Solarities 2: Kimberly Alidio and Stacy Szymaszek
Solarities is a poetry reading series bringing established and emerging visiting writers to Duke. For our second event, we welcome poets Stacy Szymaszek and Kimberly Alidio.
Stacy Szymaszek is the author of seven books of poetry: Emptied of All Ships (2005), Hyperglossia (2009), hart island (2015), Journal of Ugly Sites and Other Journals (2016), which won the Ottoline Prize from Fence Books and was nominated for a Lambda Literary Award in 2017, A Year From Today (2018), The Pasolini Book (2022), and Famous Hermits (2023). Their most recent chapbook Three Novenas was published by auric books in 2022. They are the recipient of a 2014 New York Foundation for the Arts Fellowship in Poetry, and a 2019 Foundation for Contemporary Arts grant in poetry. From 2007-2028 they were the Director of The Poetry Project at St. Mark's Church. They currently live and work in New York's Hudson Valley with the poet Kimberly Alidio.

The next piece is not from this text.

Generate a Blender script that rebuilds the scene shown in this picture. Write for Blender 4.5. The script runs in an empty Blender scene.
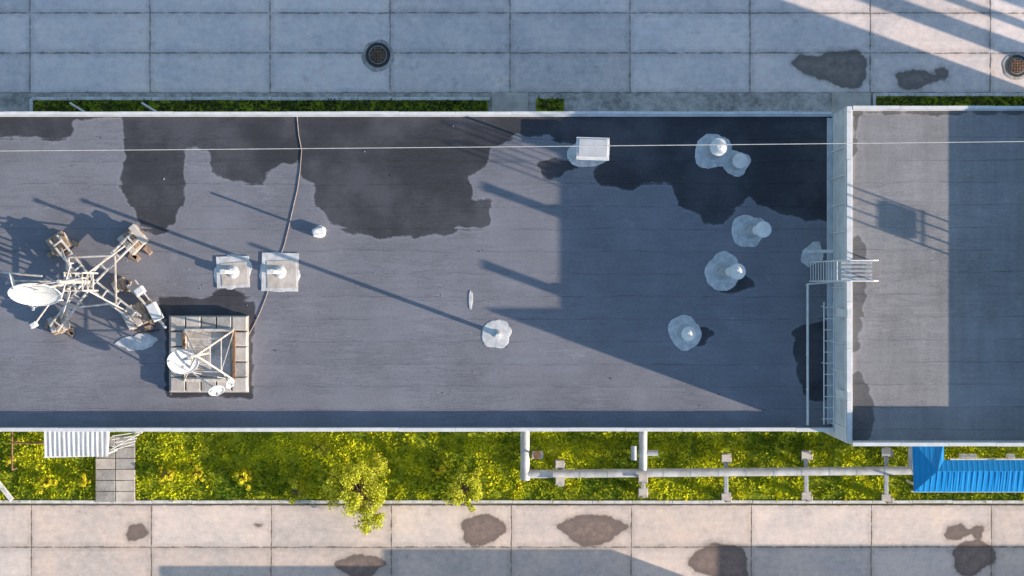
import bpy, math, random
import numpy as np
from mathutils import Vector, Matrix, noise as mnoise
random.seed(7); rng=np.random.default_rng(7)
F=1600.0; ZC=80.0
def W(px,py,z=0.0):
    s=(ZC-z)/F
    return Vector(((px-512)*s,(288-py)*s,z))
SUN_AZ=math.radians(20.0)   # sun lies toward +x,-y
TAN=0.265; EL=math.atan(TAN)
scene=bpy.context.scene
# ---------------- node helper ----------------
class NT:
    def __init__(s,name,rough=0.9):
        m=bpy.data.materials.new(name); m.use_nodes=True; s.mat=m
        s.t=m.node_tree; s.n=s.t.nodes; s.b=s.n['Principled BSDF']
        s.b.inputs['Roughness'].default_value=rough
        s.b.inputs['Specular IOR Level'].default_value=0.25
        s._c=None
    def put(s,sock,v):
        if hasattr(v,'is_output') : s.t.links.new(v,sock)
        else:
            try: sock.default_value=v
            except Exception: sock.default_value=(v[0],v[1],v[2],1)
    def m(s,op,a,b=0.0,c=0.0,clamp=False):
        n=s.n.new('ShaderNodeMath'); n.operation=op; n.use_clamp=clamp
        s.put(n.inputs[0],a); s.put(n.inputs[1],b); s.put(n.inputs[2],c)
        return n.outputs[0]
    def coords(s):
        if s._c is None:
            s._c=s.n.new('ShaderNodeTexCoord').outputs['Object']
        return s._c
    def xyz(s,v=None):
        n=s.n.new('ShaderNodeSeparateXYZ'); s.t.links.new(v or s.coords(),n.inputs[0]); return n.outputs
    def comb(s,x,y,z=0.0):
        n=s.n.new('ShaderNodeCombineXYZ'); s.put(n.inputs[0],x);s.put(n.inputs[1],y);s.put(n.inputs[2],z); return n.outputs[0]
    def noise(s,scale,detail=4,v=None,rough=0.55,dist=0.0,sc=None):
        n=s.n.new('ShaderNodeTexNoise'); v=v or s.coords()
        if sc:
            k=s.n.new('ShaderNodeMapping'); k.inputs['Scale'].default_value=sc
            s.t.links.new(v,k.inputs[0]); v=k.outputs[0]
        s.t.links.new(v,n.inputs['Vector'])
        n.inputs['Scale'].default_value=scale;n.inputs['Detail'].default_value=detail
        n.inputs['Roughness'].default_value=rough;n.inputs['Distortion'].default_value=dist
        return n.outputs[0]
    def white(s,v):
        n=s.n.new('ShaderNodeTexWhiteNoise'); n.noise_dimensions='3D'; s.t.links.new(v,n.inputs[0]); return n.outputs[0]
    def ramp(s,v,a,b,lo=0.0,hi=1.0):
        n=s.n.new('ShaderNodeMapRange'); n.interpolation_type='SMOOTHSTEP'
        s.put(n.inputs[0],v); n.inputs[1].default_value=a;n.inputs[2].default_value=b
        n.inputs[3].default_value=lo;n.inputs[4].default_value=hi
        return n.outputs[0]
    def mix(s,f,a,b,mode='MIX'):
        n=s.n.new('ShaderNodeMix'); n.data_type='RGBA'; n.blend_type=mode
        s.put(n.inputs[0],f); s.put(n.inputs[6],a); s.put(n.inputs[7],b)
        return n.outputs[2]
    def gray(s,v):
        return s.comb(v,v,v)
    def attr(s,name,out='Fac'):
        n=s.n.new('ShaderNodeAttribute'); n.attribute_name=name; return n.outputs[out]
    def color(s,v): s.put(s.b.inputs['Base Color'],v)
    def bump(s,h,dist=0.02,strength=0.6):
        n=s.n.new('ShaderNodeBump'); n.inputs['Distance'].default_value=dist; n.inputs['Strength'].default_value=strength
        s.t.links.new(h,n.inputs['Height']); s.t.links.new(n.outputs[0],s.b.inputs['Normal'])
def C(r,g,b): return (r,g,b,1)
def simple(name,col,var=0.25,scale=6,rough=0.7,metal=0.0,bump=0.0,dirt=None):
    k=NT(name,rough)
    f=k.ramp(k.noise(scale,4),0.3,0.7)
    c2=dirt if dirt else tuple(x*(1-var) for x in col)
    k.color(k.mix(f,C(*c2),C(*col)))
    k.b.inputs['Metallic'].default_value=metal
    if bump: k.bump(k.noise(scale*4,3),bump)
    return k.mat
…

Kimberly Alidio (she/they) is the author of Teeter (Nightboat Books), why letter ellipses (selva oscura press), : once teeth bones coral : (Belladonna* Collaborative), and after projects the resound (Black Radish Books). In addition to her full-length poetry collections, she has published four chapbooks: ROOM TONE (Belladonna* Collaborative), a cell of falls (Portable Press @ Yo-Yo Labs), shaping and edging (Center for Art and Thought); and solitude being alien (Dancing Girl Press). She is a literary artist trained in the academic fields of United States History and Asian American Studies; she holds a MFA in Poetry from the University of Arizona and a PhD in History from the University of Michigan. Her most recent poetic-critical essays are published on The Poetry Foundation and the anthology, Filipino Studies (New York University Press). She recently published visual-concrete poems in the Madrid-based Juf magazine and in New York-based Hauser & Wirth's Ursula magazine. A video-poem for the late Marthe Reed, publisher of Alidio's first book, was nominated for Best-of-the-Net by The Denver Quarterly. Her writing has been nominated for the United States Artists Fellowship and awarded the Nightboat Poetry Prize. She is a 2023-2024 Emerge-Surface-Be Mentor for The Poetry Project and an adjunct professor for the Bard Prison Initiative. She writes and lives on Munsee-Mohican lands along the Mahicannituck River, otherwise known as New York's Upper Hudson Valley.